A novel bipolar phthalocyanine-based composite cathode for advanced Zn-organic batteries

Abstract

Redox-active conjugated microporous polymers (CMPs) combine the advantages of environmental benignity and tunable molecular architectures, offering great potential for advanced zinc-organic batteries (ZOBs). However, their intrinsic low electrical conductivity often results in suboptimal utilization of active sites and consequently, limited specific capacity. Here, a composite material—CuPc-DPTZ-CMPs/CNT composite—was successfully synthesized via a facile solvothermal approach using (tetraamino-phthalocyaninato)copper(II) (CuPc(NH₂)₄), 3,7-dibromo-10H-phenothiazine (DPTZ), and carbon nanotubes (CNTs). By integrating n-type CN and p-type -S- and –NH– redox-active centers within a bipolar CuPc-DPTZ CMP framework and leveraging the high electrical conductivity of CNTs, the resulting composite enables efficient multielectron redox reactions. When employed as a cathode in ZOBs, the CuPc-DPTZ-CMPs/CNT composite delivers exceptional electrochemical performance.
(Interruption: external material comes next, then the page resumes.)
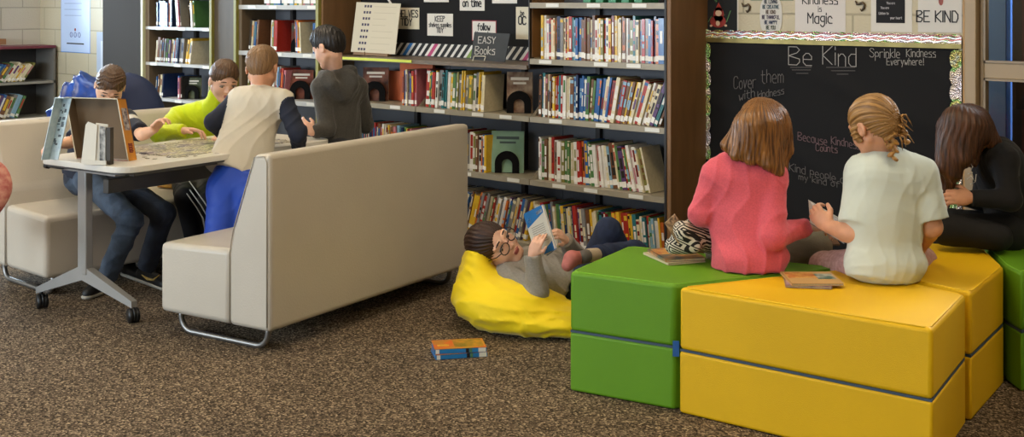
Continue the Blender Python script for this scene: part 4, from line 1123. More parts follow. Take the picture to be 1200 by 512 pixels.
# top border: foil scallops with wavy stripes over a gold band
p = [(X0, zt_-.008), (X1, zt_-.008), (X1, zt_+.04)]
n = 20; st = (X1-X0)/n
for k in range(n):
    for j in range(8): a = PI*j/8; p.append((X1-st*(k+.5)+st*.5*math.cos(a), zt_+.04+.014*math.sin(a)))
p.append((X0, zt_+.04))
K(MB().prism(p, (0, TW-.017, 0), ex, ez, nf*.0015), 'top_border', mh)
K(MB().box((X0, TW-.020, zt_-.012), (X1, TW-.0187, zt_+.010)), 'gold_band', mg_)
for j, (c, dz) in enumerate((('#7d2f3a', .047), ('#d5cfd2', .038), ('#b4605a', .030), ('#dcd8d4', .021))):
    z = MB(); N = n*6
    for k in range(N):
        xa, xb = X0+(X1-X0)*k/N, X0+(X1-X0)*(k+1)/N
        za = zt_+dz-.002+.0035*math.sin(k*PI/3*1+j); zb2 = zt_+dz-.002+.0035*math.sin((k+1)*PI/3+j)
        z.add([(xa, TW-.0190, za-.0022), (xb, TW-.0190, zb2-.0022), (xb, TW-.0190, zb2+.0022), (xa, TW-.0190, za+.0022), (xa, TW-.0186, za-.0022), (xb, TW-.0186, zb2-.0022), (xb, TW-.0186, zb2+.0022), (xa, TW-.0186, za+.0022)],
              [(0,1,2,3),(7,6,5,4),(0,4,5,1),(3,2,6,7)])
    K(z, 'wavy_stripe', M('wave_%s' % 'abcd'[j], c, .3, metal=.3))
def chalk(text, x, y, x2, px_h, mat, slope=0, sw=.0030, name='chalk_writing', sq=None):
    a = wp(x, y); b = wp(x2, y); D = -SA*a[0]+CA*TW; h = px_h*D/F
    w_ = text_width(text, h, 1); s_ = (b[0]-a[0])/w_
    m_ = MB(); dr = nrm((1, 0, slope)); lettering(m_, text, (a[0], TW-.016, a[2]), dr, ez, nf, h, sw, squeeze=s_, jit=.05, off=.0012); return K(m_, name, mat)
chalk('Be', 926, 76, 953, 21, mchalk, sw=.0036); chalk('Kind', 966, 76, 1005, 21, mchalk, sw=.0036)
u_ = MB()
for xa, xb, y in ((928, 953, 79), (930, 952, 82), (935, 949, 86), (970, 1004, 79), (974, 1004, 83), (980, 996, 87)):
    a = wp(xa, y); b = wp(xb, y); u_.obox(a+nf*.016, (b-a), (0, 0, .0022), nf*.0012)
K(u_, 'chalk_underline', mchalkd)
chalk('Cover', 862, 104, 888, 14, mchalkd, .12); chalk('them', 894, 97, 920, 15, mchalkd, .08); chalk('with', 868, 118, 887, 10, mchalkd, .30); chalk('kindness', 890, 115, 921, 8, mchalkd, .20)
chalk('Sprinkle', 1021, 67, 1056, 10, mchalk, .02, .0026); chalk('Kindness', 1064, 66, 1098, 9, mchalk, .0, .0026); chalk('Everywhere!', 1041, 76, 1084, 8, mchalk, .04, .0026)
chalk('Because', 937, 163, 971, 9, mpinkc, -.10, .0026); chalk('Kindness', 976, 168, 1010, 9, mpinkc, -.10, .0026); chalk('Counts', 958, 176, 983, 8, mpinkc, -.02, .0026)
chalk('Kind people are', 927, 199, 1004, 9, mchalkd, -.13, .0026); chalk('my kind of people', 938, 210, 1020, 7, mchalkd, -.08, .0024)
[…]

The assembled Zn//CuPc-DPTZ-CMPs/CNT composite battery achieves a high specific capacity of 155 mAh g⁻¹ at a current density of 0.4 A g⁻¹, with an average discharge voltage of 1.16 V, surpassing the performance of all previously reported bipolar ZOBs. Moreover, the battery exhibits excellent cycling stability, retaining 85% of its initial capacity after 5000 cycles at a high current density of 10 A g⁻¹. This work broadens the chemical scope of multi-electron redox-active bipolar organic materials, advancing their application in state-of-the-art ZOBs.